Application of Income Tax Acts in relation to deemed Schedule E payment

11(1)The Income Tax Acts (in particular, the PAYE provisions) apply in relation to the deemed Schedule E payment as follows.

(2)They apply as if—

(a)the worker were employed by the intermediary, and

(b)the relevant engagements were undertaken by the worker in the course of performing the duties of that employment.

(3)The worker is not chargeable to tax in respect of the deemed Schedule E payment if, or to the extent that, by reason of any combination of the following factors—

(a)the worker being resident, ordinarily resident or domiciled outside the United Kingdom,

(b)the client being resident or ordinarily resident outside the United Kingdom, or

(c)the services in question being provided outside the United Kingdom,

he would not be chargeable to tax under Schedule E if the client employed the worker, the worker performed the services in the course of that employment and the deemed Schedule E payment were a payment by the client of emoluments from that employment.

(4)The deemed Schedule E payment is treated as an emolument of that employment—

(a)for the purpose of determining whether it is employment to which Chapter II of Part V of the Taxes Act 1988 applies (benefits in kind: provisions applicable to higher-paid employment); and

(b)for the purposes of section 198 of that Act (deductions for necessary expenses defrayed out of emoluments).
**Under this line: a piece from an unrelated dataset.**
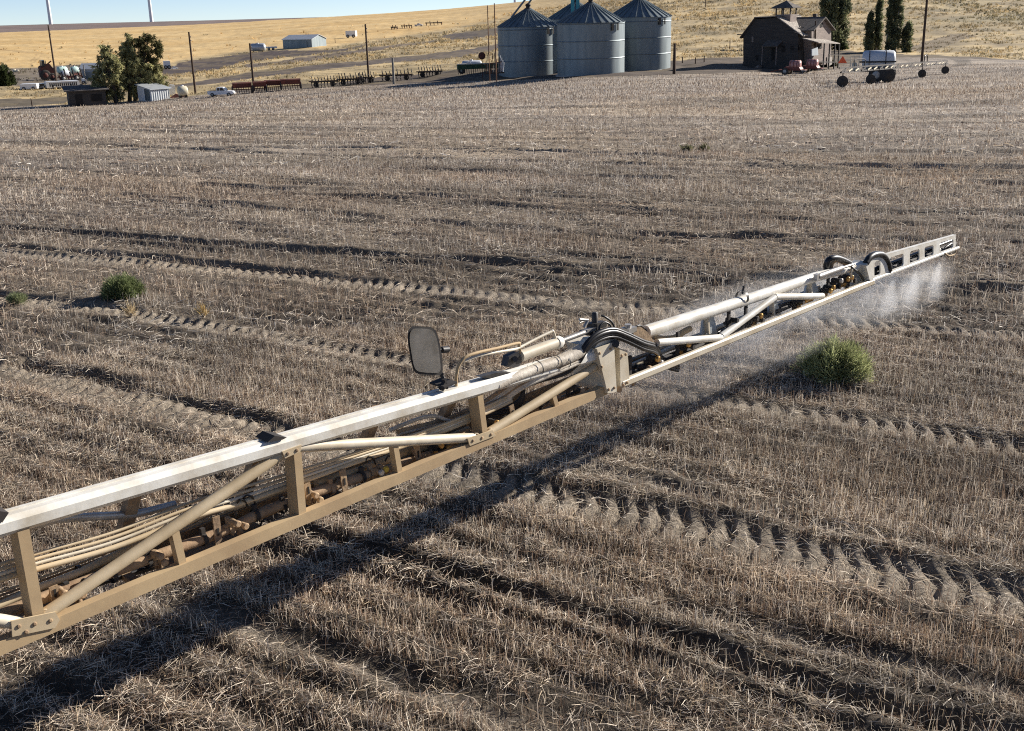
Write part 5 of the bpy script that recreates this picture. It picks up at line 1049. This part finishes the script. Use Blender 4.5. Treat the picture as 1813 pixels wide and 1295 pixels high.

(5)Where the intermediary is a partnership or unincorporated association, the deemed Schedule E payment is treated as received by the worker in his personal capacity and not as income of the partnership or association.

(6)Where—

(a)the worker is resident in the United Kingdom,

(b)the services in question are provided in the United Kingdom, and

(c)the client or employer carries on business in the United Kingdom,

the intermediary is treated as having a place of business in the United Kingdom, whether or not it in fact does so.

(7)The deemed Schedule E payment is treated as relevant earnings of the worker for the purposes of section 644 of the Taxes Act 1988 (relevant earnings for purposes of permissible pension contributions).